------ GIVEN MATERIAL ------

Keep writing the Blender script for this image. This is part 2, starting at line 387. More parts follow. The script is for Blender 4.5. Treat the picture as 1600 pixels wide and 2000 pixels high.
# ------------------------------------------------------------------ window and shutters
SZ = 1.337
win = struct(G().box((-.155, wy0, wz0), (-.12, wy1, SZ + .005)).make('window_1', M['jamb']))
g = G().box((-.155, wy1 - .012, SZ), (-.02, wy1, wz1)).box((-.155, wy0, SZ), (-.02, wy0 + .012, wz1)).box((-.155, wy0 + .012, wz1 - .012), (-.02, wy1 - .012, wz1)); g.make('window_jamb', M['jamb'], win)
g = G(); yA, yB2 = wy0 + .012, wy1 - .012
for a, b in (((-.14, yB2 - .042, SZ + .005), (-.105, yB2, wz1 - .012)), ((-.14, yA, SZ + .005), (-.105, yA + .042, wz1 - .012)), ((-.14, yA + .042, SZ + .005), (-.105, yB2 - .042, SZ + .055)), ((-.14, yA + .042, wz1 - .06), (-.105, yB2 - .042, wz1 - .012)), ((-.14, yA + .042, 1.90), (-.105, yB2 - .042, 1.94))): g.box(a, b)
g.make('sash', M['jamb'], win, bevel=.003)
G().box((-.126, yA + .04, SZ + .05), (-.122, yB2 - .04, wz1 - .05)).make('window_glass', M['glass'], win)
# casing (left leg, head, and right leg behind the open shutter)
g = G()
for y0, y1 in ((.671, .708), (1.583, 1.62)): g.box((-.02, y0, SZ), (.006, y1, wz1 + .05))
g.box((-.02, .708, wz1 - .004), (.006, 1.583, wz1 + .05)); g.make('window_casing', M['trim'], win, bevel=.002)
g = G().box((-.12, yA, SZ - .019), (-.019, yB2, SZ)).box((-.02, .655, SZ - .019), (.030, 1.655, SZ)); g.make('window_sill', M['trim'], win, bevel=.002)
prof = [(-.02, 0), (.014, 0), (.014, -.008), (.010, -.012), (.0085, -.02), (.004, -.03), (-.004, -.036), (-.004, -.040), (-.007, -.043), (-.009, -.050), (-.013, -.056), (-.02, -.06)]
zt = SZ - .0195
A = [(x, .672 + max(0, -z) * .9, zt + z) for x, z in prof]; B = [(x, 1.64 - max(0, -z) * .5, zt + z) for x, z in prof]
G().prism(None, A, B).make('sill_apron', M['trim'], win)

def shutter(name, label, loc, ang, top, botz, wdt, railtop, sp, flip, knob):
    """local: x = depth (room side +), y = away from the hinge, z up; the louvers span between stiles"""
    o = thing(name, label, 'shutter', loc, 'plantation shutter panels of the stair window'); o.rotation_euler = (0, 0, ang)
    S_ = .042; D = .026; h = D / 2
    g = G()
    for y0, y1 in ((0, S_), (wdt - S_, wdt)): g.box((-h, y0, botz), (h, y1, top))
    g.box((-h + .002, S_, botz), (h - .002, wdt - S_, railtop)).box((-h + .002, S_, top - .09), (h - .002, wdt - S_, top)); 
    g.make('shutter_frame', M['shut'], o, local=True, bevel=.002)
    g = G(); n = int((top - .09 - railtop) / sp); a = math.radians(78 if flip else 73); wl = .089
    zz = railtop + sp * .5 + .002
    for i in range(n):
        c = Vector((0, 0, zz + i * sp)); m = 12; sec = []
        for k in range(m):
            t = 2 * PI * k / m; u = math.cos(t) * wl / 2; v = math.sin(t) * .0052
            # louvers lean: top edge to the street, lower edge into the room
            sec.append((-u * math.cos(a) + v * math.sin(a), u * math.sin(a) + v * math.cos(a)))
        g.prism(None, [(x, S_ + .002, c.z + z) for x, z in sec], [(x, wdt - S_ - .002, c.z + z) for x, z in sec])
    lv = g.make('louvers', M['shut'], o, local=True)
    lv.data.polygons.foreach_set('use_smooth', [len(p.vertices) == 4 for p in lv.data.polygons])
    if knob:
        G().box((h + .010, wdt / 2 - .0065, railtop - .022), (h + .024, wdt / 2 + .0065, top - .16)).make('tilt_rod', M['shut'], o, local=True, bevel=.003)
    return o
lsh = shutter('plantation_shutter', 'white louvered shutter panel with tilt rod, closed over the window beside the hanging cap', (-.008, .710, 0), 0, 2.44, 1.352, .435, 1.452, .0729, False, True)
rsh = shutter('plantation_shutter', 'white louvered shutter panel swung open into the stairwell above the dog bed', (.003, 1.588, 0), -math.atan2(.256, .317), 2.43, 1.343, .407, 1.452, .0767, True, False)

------

*GIVEN INSTRUCTION*. Repeat the lines above exactly.

*CORRECT RESULT*.
Keep writing the Blender script for this image. This is part 2, starting at line 387. More parts follow. The script is for Blender 4.5. Treat the picture as 1600 pixels wide and 2000 pixels high.
# ------------------------------------------------------------------ window and shutters
SZ = 1.337
win = struct(G().box((-.155, wy0, wz0), (-.12, wy1, SZ + .005)).make('window_1', M['jamb']))
g = G().box((-.155, wy1 - .012, SZ), (-.02, wy1, wz1)).box((-.155, wy0, SZ), (-.02, wy0 + .012, wz1)).box((-.155, wy0 + .012, wz1 - .012), (-.02, wy1 - .012, wz1)); g.make('window_jamb', M['jamb'], win)
g = G(); yA, yB2 = wy0 + .012, wy1 - .012
for a, b in (((-.14, yB2 - .042, SZ + .005), (-.105, yB2, wz1 - .012)), ((-.14, yA, SZ + .005), (-.105, yA + .042, wz1 - .012)), ((-.14, yA + .042, SZ + .005), (-.105, yB2 - .042, SZ + .055)), ((-.14, yA + .042, wz1 - .06), (-.105, yB2 - .042, wz1 - .012)), ((-.14, yA + .042, 1.90), (-.105, yB2 - .042, 1.94))): g.box(a, b)
g.make('sash', M['jamb'], win, bevel=.003)
G().box((-.126, yA + .04, SZ + .05), (-.122, yB2 - .04, wz1 - .05)).make('window_glass', M['glass'], win)
# casing (left leg, head, and right leg behind the open shutter)
g = G()
for y0, y1 in ((.671, .708), (1.583, 1.62)): g.box((-.02, y0, SZ), (.006, y1, wz1 + .05))
g.box((-.02, .708, wz1 - .004), (.006, 1.583, wz1 + .05)); g.make('window_casing', M['trim'], win, bevel=.002)
g = G().box((-.12, yA, SZ - .019), (-.019, yB2, SZ)).box((-.02, .655, SZ - .019), (.030, 1.655, SZ)); g.make('window_sill', M['trim'], win, bevel=.002)
prof = [(-.02, 0), (.014, 0), (.014, -.008), (.010, -.012), (.0085, -.02), (.004, -.03), (-.004, -.036), (-.004, -.040), (-.007, -.043), (-.009, -.050), (-.013, -.056), (-.02, -.06)]
zt = SZ - .0195
A = [(x, .672 + max(0, -z) * .9, zt + z) for x, z in prof]; B = [(x, 1.64 - max(0, -z) * .5, zt + z) for x, z in prof]
G().prism(None, A, B).make('sill_apron', M['trim'], win)

def shutter(name, label, loc, ang, top, botz, wdt, railtop, sp, flip, knob):
    """local: x = depth (room side +), y = away from the hinge, z up; the louvers span between stiles"""
    o = thing(name, label, 'shutter', loc, 'plantation shutter panels of the stair window'); o.rotation_euler = (0, 0, ang)
    S_ = .042; D = .026; h = D / 2
    g = G()
    for y0, y1 in ((0, S_), (wdt - S_, wdt)): g.box((-h, y0, botz), (h, y1, top))
    g.box((-h + .002, S_, botz), (h - .002, wdt - S_, railtop)).box((-h + .002, S_, top - .09), (h - .002, wdt - S_, top)); 
    g.make('shutter_frame', M['shut'], o, local=True, bevel=.002)
    g = G(); n = int((top - .09 - railtop) / sp); a = math.radians(78 if flip else 73); wl = .089
    zz = railtop + sp * .5 + .002
    for i in range(n):
        c = Vector((0, 0, zz + i * sp)); m = 12; sec = []
        for k in range(m):
            t = 2 * PI * k / m; u = math.cos(t) * wl / 2; v = math.sin(t) * .0052
            # louvers lean: top edge to the street, lower edge into the room
            sec.append((-u * math.cos(a) + v * math.sin(a), u * math.sin(a) + v * math.cos(a)))
        g.prism(None, [(x, S_ + .002, c.z + z) for x, z in sec], [(x, wdt - S_ - .002, c.z + z) for x, z in sec])
    lv = g.make('louvers', M['shut'], o, local=True)
    lv.data.polygons.foreach_set('use_smooth', [len(p.vertices) == 4 for p in lv.data.polygons])
    if knob:
        G().box((h + .010, wdt / 2 - .0065, railtop - .022), (h + .024, wdt / 2 + .0065, top - .16)).make('tilt_rod', M['shut'], o, local=True, bevel=.003)
    return o
lsh = shutter('plantation_shutter', 'white louvered shutter panel with tilt rod, closed over the window beside the hanging cap', (-.008, .710, 0), 0, 2.44, 1.352, .435, 1.452, .0729, False, True)
rsh = shutter('plantation_shutter', 'white louvered shutter panel swung open into the stairwell above the dog bed', (.003, 1.588, 0), -math.atan2(.256, .317), 2.43, 1.343, .407, 1.452, .0767, True, False)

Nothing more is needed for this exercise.